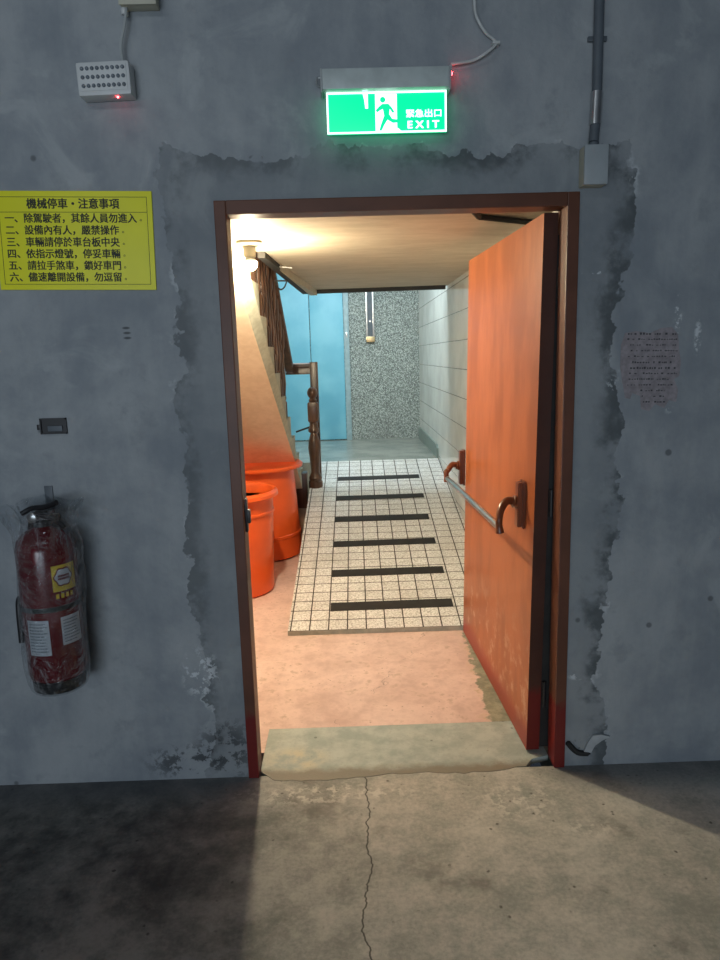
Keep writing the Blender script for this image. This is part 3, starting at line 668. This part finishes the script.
# ------------------------------------------------------------------ yellow notice
s0, s1, s2_, s3 = W(-7, 190.5), W(152, 192), W(157, 290), W(1, 290)
sw = (s1-s0).length; sh = ((s1-s2_).length+(s0-s3).length)/2; sc = (s0+s1+s2_+s3)/4
stilt = -math.radians(1.5); YS = WY-.006
t = thing('notice_board', 'yellow notice board with black writing about parking, on the grey wall', 'sign', (sc.x, YS, sc.z))
x0, z1 = sc.x-sw/2, sc.z+sh/2
MB().box((x0, YS, sc.z-sh/2), (x0+sw, YS+.008, z1), bev=.001).build('board', 'yellow', t)
mb = MB(); b0 = .016; ln = .0014
xi0, xi1, zi0, zi1 = x0+b0, x0+sw-b0, sc.z-sh/2+.017, z1-.018
def line(x_0, x_1, z_0, z_1): mb.box((x_0, YS-.0007, z_0), (x_1, YS, z_1))
line(xi0, xi1, zi1-ln, zi1); line(xi0, xi1, zi0, zi0+ln); line(xi0, xi0+ln, zi0, zi1); line(xi1-ln, xi1, zi0, zi1)
zs = sc.z+sh/2-.31*sh+.018
line(xi0, xi1, zi1-.048, zi1-.048+ln)
mb.build('border_lines', 'black', t, smooth=False)
mb = MB(); ppm = sw/159.0
put_text(mb, '機械停車・注意事項', x0+33.5*ppm, z1-12.1*ppm, 92.5*ppm, 9.8*ppm, YS, bold=.014)
lines = ('一、除駕駛者，其餘人員勿進入', '二、設備內有人，嚴禁操作', '三、車輛請停於車台板中央', '四、依指示燈號，停妥車輛', '五、請拉手煞車，鎖好車門', '六、儘速離開設備，勿逗留')
for i, s in enumerate(lines):
    wd = (132 if i == 0 else 113.5)*ppm
    put_text(mb, s, x0+10.7*ppm, z1-(26.1+11.5*i)*ppm, wd, 9.3*ppm, YS, bold=.012)
mb.build('lettering', 'black', t, smooth=False)
for i in range(6):
    xx = x0+(11.5+(134 if i == 0 else 115.5)+1.5)*ppm; zz = z1-(26.1+11.5*i)*ppm-.006
    ring = [(xx+.0032*math.cos(a), zz+.0032*math.sin(a)) for a in [2*math.pi*k/14 for k in range(14)]]
    rin = [(xx+.0019*math.cos(a), zz+.0019*math.sin(a)) for a in [2*math.pi*k/14 for k in range(14)]]
    MB().faces([(a, YS-.0006, b) for a, b in ring+rin], [(k, (k+1) % 14, 14+(k+1) % 14, 14+k) for k in range(14)]).build('full_stop', 'black', t, smooth=False)
t.rotation_euler = (0, -stilt, 0)

# ------------------------------------------------------------------ torn paper notice on the right
px_ = [(625, 333), (636, 331), (650, 333), (661, 328), (672, 327), (678, 334), (679, 350), (681, 362), (679, 376), (674, 379), (678, 390), (676, 402), (669, 400), (664, 408), (655, 404), (649, 411), (641, 409), (640, 396), (632, 393), (630, 399), (625, 398), (622, 380), (620, 366), (621, 345)]
P3 = [W(a, b) for a, b in px_]; cc = W(650, 370)
t = thing('torn_notice', 'torn faded pinkish paper notice with illegible print, right of the doorway', 'notice', (cc.x, WY, cc.z))
MB().prism([(p.x, p.z) for p in P3], lambda a, b, w_: (a, w_, b), WY-.0012, WY+.001).build('paper', 'paper', t, smooth=False)
mb = MB(); random.seed(3)
for r in range(13):
    yv = 333+r*5.7; xl, xr = (627, 676) if r < 8 else ((627, 671) if r < 10 else (640, 664))
    x = xl+random.uniform(0, 4); hgt = 1.7 if r in (0, 5, 6) else 1.1
    while x < xr:
        ww = random.uniform(.8, 2.2)
        if random.random() < .78:
            a, b = W(x, yv+random.uniform(-.5, .5), .0012), W(x+ww, yv+hgt, .0012)
            mb.box((a.x, WY-.0017, b.z), (b.x, WY-.0012, a.z))
        x += ww+random.uniform(.5, 1.6)
mb.build('faded_print', 'papertext', t, smooth=False)

# ------------------------------------------------------------------ recessed socket box
p = W(54, 426); t = thing('empty_socket_box', 'small black open socket box in the wall above the fire extinguisher', 'socket box', (p.x, WY, p.z))
a, b = .045, .027
mb = MB(); mb.box((p.x-a, WY-.008, p.z-b), (p.x-a+.004, WY, p.z+b)); mb.box((p.x+a-.004, WY-.008, p.z-b), (p.x+a, WY, p.z+b)); mb.box((p.x-a, WY-.008, p.z+b-.004), (p.x+a, WY, p.z+b)); mb.box((p.x-a, WY-.008, p.z-b), (p.x+a, WY, p.z-b+.004)); mb.box((p.x-a, WY-.002, p.z-b), (p.x+a, WY-.0005, p.z+b))
mb.build('box_shell', 'eblack', t, smooth=False)
MB().box((p.x-.02, WY-.007, p.z-.018), (p.x+.03, WY-.002, p.z+.001), bev=.002).build('mounting_plate', 'conduit', t)
MB().box((p.x-a-.012, WY-.004, p.z-.012), (p.x-a-.001, WY-.0005, p.z+.006), bev=.001).build('mounting_lug', 'eblack', t)

# ------------------------------------------------------------------ fire extinguisher in its bag
er = .094; ey = WY-er-.03
ex = onY(46, 560, ey).x
ex = (onY(17.5, 560, ey).x+onY(76, 560, ey).x)/2
zsh, zbt = onY(45, 531, ey-.03).z, onY(64, 684, ey-er*.8).z
t = thing('fire_extinguisher', 'red fire extinguisher in clear plastic bag hanging on the left of the wall', 'fire extinguisher', (ex, ey, zbt))
Hh = zsh-zbt
prof = [(.02, zbt+.004), (er-.014, zbt+.004), (er-.004, zbt+.012), (er, zbt+.03), (er, zsh-.06), (er-.008, zsh-.032), (er-.03, zsh-.008), (.035, zsh+.006), (.026, zsh+.016)]
MB().lathe(prof, (ex, ey, 0), 48).build('cylinder', 'ered', t)
MB().lathe([(er-.02, zbt-.035), (er-.010, zbt-.033), (er-.008, zbt+.006), (er-.02, zbt+.006)], (ex, ey, 0), 40).build('foot_ring', 'eblack', t)
mb = MB(); mb.lathe([(.03, zsh+.008), (.03, zsh+.028), (.02, zsh+.032), (.02, zsh+.062), (.012, zsh+.066)], (ex, ey, 0), 24); mb.tube([(ex+.015, ey, zsh+.045), (ex+.06, ey-.01, zsh+.04)], .012, 12)
mb.build('valve', 'eblack', t)
MB().lathe([(.017, 0), (.017, -.012), (.014, -.014)], (ex-.02, ey-.02, zsh+.045), 20, axis='y').build('pressure_gauge', 'steel', t)
mb = MB(); mb.tube(smooth_path([(ex-.055, ey-.02, zsh+.058), (ex-.02, ey-.02, zsh+.075), (ex+.03, ey-.035, zsh+.082), (ex+.075, ey-.05, zsh+.098)]), .009, 10); mb.build('carry_handle', 'eblack', t)
mb = MB(); mb.tube(smooth_path([(ex-.02, ey-.02, zsh+.055), (ex+.03, ey-.03, zsh+.05), (ex+.075, ey-.045, zsh+.028), (ex+.09, ey-.05, zsh+.015)]), .008, 10); mb.build('squeeze_lever', 'eblack', t)
hz = [(ex-.015, ey+.015, zsh+.045), (ex-.06, ey+.05, zsh+.01), (ex-er+.01, ey+.06, zsh-.12), (ex-er-.004, ey+.04, zsh-.24), (ex-er-.012, ey-.005, zbt+.27), (ex-er-.010, ey-.02, zbt+.13)]
MB().tube(smooth_path(hz), .011, 12).build('hose', 'eblack', t)
def band(mb, a0, a1, z0, z1, dr, th=.001, nseg=24, pts=None):
    A_ = [a0+(a1-a0)*i/nseg for i in range(nseg+1)]
    vs = []
    for r in (er+dr, er+dr+th):
        for z in (z0, z1): vs += [(ex+r*math.sin(a), ey-r*math.cos(a), z) for a in A_]
    n = nseg+1; fs = []
    for i in range(nseg):
        fs += [(i, i+1, n+i+1, n+i), (2*n+i, 3*n+i, 3*n+i+1, 2*n+i+1), (i, 2*n+i, 2*n+i+1, i+1), (n+i, n+i+1, 3*n+i+1, 3*n+i)]
    fs += [(0, n, 3*n, 2*n), (n-1, 3*n-1, 4*n-1, 2*n-1)]
    mb.faces(vs, fs)
def ezat(py): return onY(50, py, ey-er).z
mb = MB(); zz = ezat(611); band(mb, -math.pi, math.pi*.999, zz-.008, zz+.008, .001, .002, 60); mb.build('hose_strap', 'eblack', t)
D = math.radians
mb = MB(); band(mb, D(30), D(80), ezat(594), ezat(568), .0004); yl = mb.build('maker_label', 'lyellow', t, label='yellow label with round emblem')
zc_ = ezat(580); ang = D(52)
def disc(mb, a_c, zc2, ra, rz, dr, n=28, lob=0):
    vs = [(ex+(er+dr)*math.sin(a_c), ey-(er+dr)*math.cos(a_c), zc2)]
    for i in range(n):
        th = 2*math.pi*i/n; k2 = 1+lob*math.cos(6*th); a = a_c+ra*k2*math.cos(th); vs.append((ex+(er+dr)*math.sin(a), ey-(er+dr)*math.cos(a), zc2+rz*k2*math.sin(th)))
    mb.faces(vs, [(0, 1+i, 1+(i+1) % n) for i in range(n)])
mb = MB(); disc(mb, ang, zc_, D(19), .032, .0020, lob=.08); em = mb.build('emblem', 'lred', yl)
mb = MB(); disc(mb, ang, zc_, D(16.5), .027, .0026, lob=.08); mb.build('emblem_centre', 'label', yl)
mb = MB()
for dz_, w_ in ((.004, 11), (-.006, 12)):
    a = -w_
    while a < w_:
        q_ = random.uniform(1.5, 3); band(mb, ang+D(a), ang+D(min(a+q_, w_)), zc_+dz_-.0035, zc_+dz_+.0035, .0032, .0004, 3); a += q_+1
mb.build('emblem_marks', 'lred', yl)
mb = MB()
for k2 in range(4): band(mb, D(34+k2*10), D(40+k2*10), ezat(601), ezat(596.5), .0006, .0004, 3)
mb.build('yellow_marks', 'lyellow', t)
for (a0, a1, y0, y1, lb) in ((D(-30), D(15), 621, 656, 'white instruction label'), (D(38), D(82), 620, 648, 'white inspection label')):
    z0, z1_ = ezat(y1), ezat(y0)
    mb = MB(); band(mb, a0, a1, z0, z1_, .0004); lab = mb.build('paper_label', 'label', t, label=lb)
    mb = MB(); z = z1_-.012
    while z > z0+.01:
        a = a0+D(4); end = a1-D(random.uniform(3, 14))
        while a < end:
            q_ = D(random.uniform(2, 6)); band(mb, a, min(a+q_, end), z-.0016, z+.0016, .0016, .0003, 3); a += q_+D(1.2)
        z -= .0105
    mb.build('label_print', 'conduit', lab, smooth=False)
# wall strap that carries it
a, b = W(48, 486, .004), W(50, 505, .004)
mb = MB(); mb.box((a.x-.014, WY-.005, b.z-.10), (a.x+.014, WY, a.z), bev=.001); mb.tube([(a.x, WY-.003, b.z-.03), (a.x, WY-.06, b.z-.04), (a.x, WY-.06, b.z-.02)], .005, 8)
tag(mb.build('wall_hook', 'conduit'), 'grey metal wall hook strap sticking up behind the fire extinguisher', 'hook')
# the clear bag, crumpled sleeve gathered at the top
random.seed(11); mb = MB(); rings = []; SEG = 56
lv = [(-.05, .84, 0), (-.045, 1.0, 0), (.02, 1.07, 1), (.12, 1.10, 1), (.22, 1.10, 1.2), (.32, 1.10, 1), (.42, 1.12, 1.2), (.50, 1.10, 1.3), (.56, 1.06, 1.5), (.60, 1.0, 2), (.64, 1.06, 2.6), (.68, 1.25, 3.4), (.705, 1.42, 4)]
kz = (zsh+.045-zbt)/.66
for (h, k2, amp) in lv:
    ring = []
    for i in range(SEG):
        th = 2*math.pi*i/SEG
        rr_ = er*k2+.0065*amp*(math.sin(5*th+h*9)+.7*math.sin(9*th-h*14)+.5*random.uniform(-1, 1))
        if h > .59: rr_ *= 1+.14*math.cos(2*th)
        yv = ey-rr_*math.cos(th); yv = min(yv, WY-.004)
        ring.append(mb.b.verts.new((ex+rr_*math.sin(th)+.012*h, yv, zbt+h*kz+(.012*math.sin(4*th) if h > .62 else 0))))
    rings.append(ring)
for A_, B_ in zip(rings, rings[1:]):
    for i in range(SEG): mb.b.faces.new((A_[i], A_[(i+1) % SEG], B_[(i+1) % SEG], B_[i]))
mb.b.faces.new(rings[0])
bg = mb.build('plastic_bag', 'bag', None, ang=180); tag(bg, 'clear crumpled plastic bag wrapped round the fire extinguisher', 'plastic bag')
sd = bg.modifiers.new('s', 'SUBSURF'); sd.levels = 1; sd.render_levels = 1

# ------------------------------------------------------------------ broken plaster at the foot of the right jamb
p0, p1_, p2 = W(567, 742, .004), W(577, 752, .004), W(590, 753, .004)
tag(MB().tube(smooth_path([p0, p1_, p2]), [.006]+[.011]*14+[.006]*2, 8).build('rubber_scrap', 'blackrubber'), 'curved black scrap at the foot of the right door jamb', 'scrap')
fp = [(583, 750), (587, 741), (592, 734), (600, 733), (609, 735), (601, 739), (594, 744), (590, 751)]
mb = MB(); mb.prism([(W(a, b).x, W(a, b).z) for a, b in fp], lambda a, b, w_: (a, w_, b), WY-.012, WY-.001)
tag(mb.build('plaster_flake', 'flake', smooth=False), 'pale flake of broken plaster low on the wall right of the jamb', 'flake')

# ------------------------------------------------------------------ lights
def area(name, loc, tgt, sx, sy, power, col, spread=None):
    l = bpy.data.lights.new(name, 'AREA'); l.shape = 'RECTANGLE'; l.size = sx; l.size_y = sy; l.energy = power; l.color = col
    if spread: l.spread = math.radians(spread)
    o = bpy.data.objects.new(name, l); C.objects.link(o); o.location = loc
    o.rotation_euler = (Vector(tgt)-Vector(loc)).to_track_quat('-Z', 'Y').to_euler(); return o
area('garage_entrance_daylight', (-1.2, -4.6, 1.3), (-.2, 2.4, 1.5), 3.4, 1.3, 118, (.76, .88, 1.0))
area('garage_fill_light', (-1.3, .3, 3.1), (-.5, 2.4, 2.1), 1.2, .12, 5.0, (.88, .95, 1.0))  # unseen fill added to brighten the upper left wall and notice board
area('stairwell_unseen_light', (-.2, 7.1, 4.25), (-.2, 7.2, 0), 1.6, .5, 10, (.80, .95, 1.0))  # unseen source put in for the cool light from the upper stairwell
area('landing_fill_light', (-.1, 6.15, 2.75), (-.1, 8.4, .6), 1.2, .15, 44, (.80, .95, 1.0))  # unseen fill added to brighten the lower back wall and landing
w = bpy.data.worlds.new('world'); SC.world = w; w.use_nodes = True
w.node_tree.nodes['Background'].inputs[0].default_value = (.6, .75, 1, 1); w.node_tree.nodes['Background'].inputs[1].default_value = .03
vs_ = SC.view_settings; vs_.view_transform = 'Standard'; vs_.look = 'None'; vs_.gamma = 1; vs_.use_curve_mapping = False; vs_.exposure = 0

= = =

- Exercise -
Repeat the listing above exactly from its first line to the line containing "t.rotation_euler = (0, -stilt, 0)", both included, and omit the pictures.

- Response to the exercise -
Keep writing the Blender script for this image. This is part 3, starting at line 668. This part finishes the script.
# ------------------------------------------------------------------ yellow notice
s0, s1, s2_, s3 = W(-7, 190.5), W(152, 192), W(157, 290), W(1, 290)
sw = (s1-s0).length; sh = ((s1-s2_).length+(s0-s3).length)/2; sc = (s0+s1+s2_+s3)/4
stilt = -math.radians(1.5); YS = WY-.006
t = thing('notice_board', 'yellow notice board with black writing about parking, on the grey wall', 'sign', (sc.x, YS, sc.z))
x0, z1 = sc.x-sw/2, sc.z+sh/2
MB().box((x0, YS, sc.z-sh/2), (x0+sw, YS+.008, z1), bev=.001).build('board', 'yellow', t)
mb = MB(); b0 = .016; ln = .0014
xi0, xi1, zi0, zi1 = x0+b0, x0+sw-b0, sc.z-sh/2+.017, z1-.018
def line(x_0, x_1, z_0, z_1): mb.box((x_0, YS-.0007, z_0), (x_1, YS, z_1))
line(xi0, xi1, zi1-ln, zi1); line(xi0, xi1, zi0, zi0+ln); line(xi0, xi0+ln, zi0, zi1); line(xi1-ln, xi1, zi0, zi1)
zs = sc.z+sh/2-.31*sh+.018
line(xi0, xi1, zi1-.048, zi1-.048+ln)
mb.build('border_lines', 'black', t, smooth=False)
mb = MB(); ppm = sw/159.0
put_text(mb, '機械停車・注意事項', x0+33.5*ppm, z1-12.1*ppm, 92.5*ppm, 9.8*ppm, YS, bold=.014)
lines = ('一、除駕駛者，其餘人員勿進入', '二、設備內有人，嚴禁操作', '三、車輛請停於車台板中央', '四、依指示燈號，停妥車輛', '五、請拉手煞車，鎖好車門', '六、儘速離開設備，勿逗留')
for i, s in enumerate(lines):
    wd = (132 if i == 0 else 113.5)*ppm
    put_text(mb, s, x0+10.7*ppm, z1-(26.1+11.5*i)*ppm, wd, 9.3*ppm, YS, bold=.012)
mb.build('lettering', 'black', t, smooth=False)
for i in range(6):
    xx = x0+(11.5+(134 if i == 0 else 115.5)+1.5)*ppm; zz = z1-(26.1+11.5*i)*ppm-.006
    ring = [(xx+.0032*math.cos(a), zz+.0032*math.sin(a)) for a in [2*math.pi*k/14 for k in range(14)]]
    rin = [(xx+.0019*math.cos(a), zz+.0019*math.sin(a)) for a in [2*math.pi*k/14 for k in range(14)]]
    MB().faces([(a, YS-.0006, b) for a, b in ring+rin], [(k, (k+1) % 14, 14+(k+1) % 14, 14+k) for k in range(14)]).build('full_stop', 'black', t, smooth=False)
t.rotation_euler = (0, -stilt, 0)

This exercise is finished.